TJ – A beautiful story that has that touch of indefinable magic that can only make it special. It starts with that perfect moment, a parent telling a child a tall tale, something that is almost like a whisper of truth – it could be but it isn’t, but I can just imagine cocked heads as children listen for the distant, non-existent bells. But the true wonder comes from the visitation, true magic perhaps as the boy finds his mind and heart opened to the beauty of the natural world, and the cost it bears in housing humanity and how some of that paradise can be restored. Lovely tale.
TSP – A tribute to the spark of defiance that resides in the heart of even the most broken down and subjugated individual. A simple act, little more than nothing can be so much to the heart, becoming bigger than the grim reality of life. In some ways it might be seen as giving up, allowing death to become your freedom, but it is more than that. It is saying to the masters that you can still fight back no matter what the cost, that a simple act today can lead to another tomorrow. The fact that all she is doing is chipping away almost grain by grain does not matter.
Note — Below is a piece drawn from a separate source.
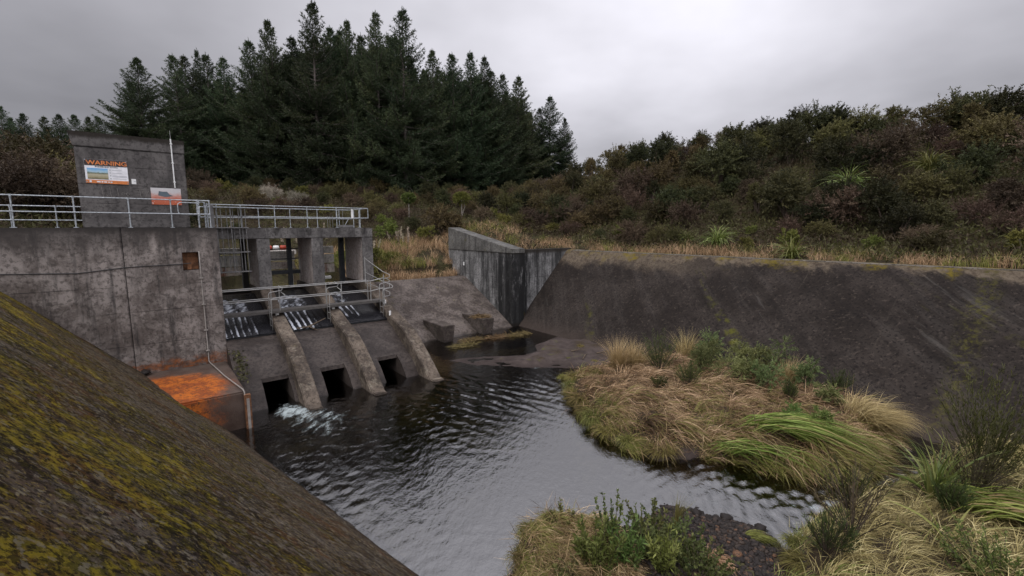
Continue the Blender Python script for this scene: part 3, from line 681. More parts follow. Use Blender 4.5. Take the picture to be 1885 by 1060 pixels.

Every time nothing happens there is the hope that the next time... and amid all the hellish existence, that is a freedom in itself.
MB – I think any story that has a bookshop as one of it’s most important points has to be something special. The description given here of the shop ois almost wonderful. Putting aside the rest of the story it is the kind of establishment I would like to find hidden away around a murky corner, a chaotic order of books within, the mystery of words waiting to be explored. Of course the written word can be a lot more than just entertainment it is also the keeper of secrets and knowledge, and who knows just what you might find hidden away amongst the musty tomes? Long buried truths and something that might make you fight back against even the hardest of oppressors. (Loved the voice of the character too).
Gary – What kind of $#!++*** writing is this, which has to resort to bleeping swearing to get it’s bleeped message across? Well completely entertaining for a start. In something that came across as a light hearted Solyant Green we find a society that has fallen into such a state that food comes from those that break the law, by even the slightest degree. Indeed they are not asked to help with food production, they become food! I think this story would be highly rated for me just by including Jimmy Carr as part of the main course. I think I’ll have a fine Chianti with that...
Mosaix – how apt that the last story of the challenge should be called ‘...And Finally.” A straightforward but effective device as we see a series of news reports that follow the events of a break in to a facility that might seem like a prank at first but rapidly escalates to world shaking proportions. The end is spot on perfect, with demands unmet something happens, but we are never party to what the consequence is. Only that something happens and communication begins to end. It reminded me of the epilogue to Jeff Wayne’s War of the Worlds album. Entertaining.
And that's it. Up to date at... what we've already got posts in the new 75 word challenge?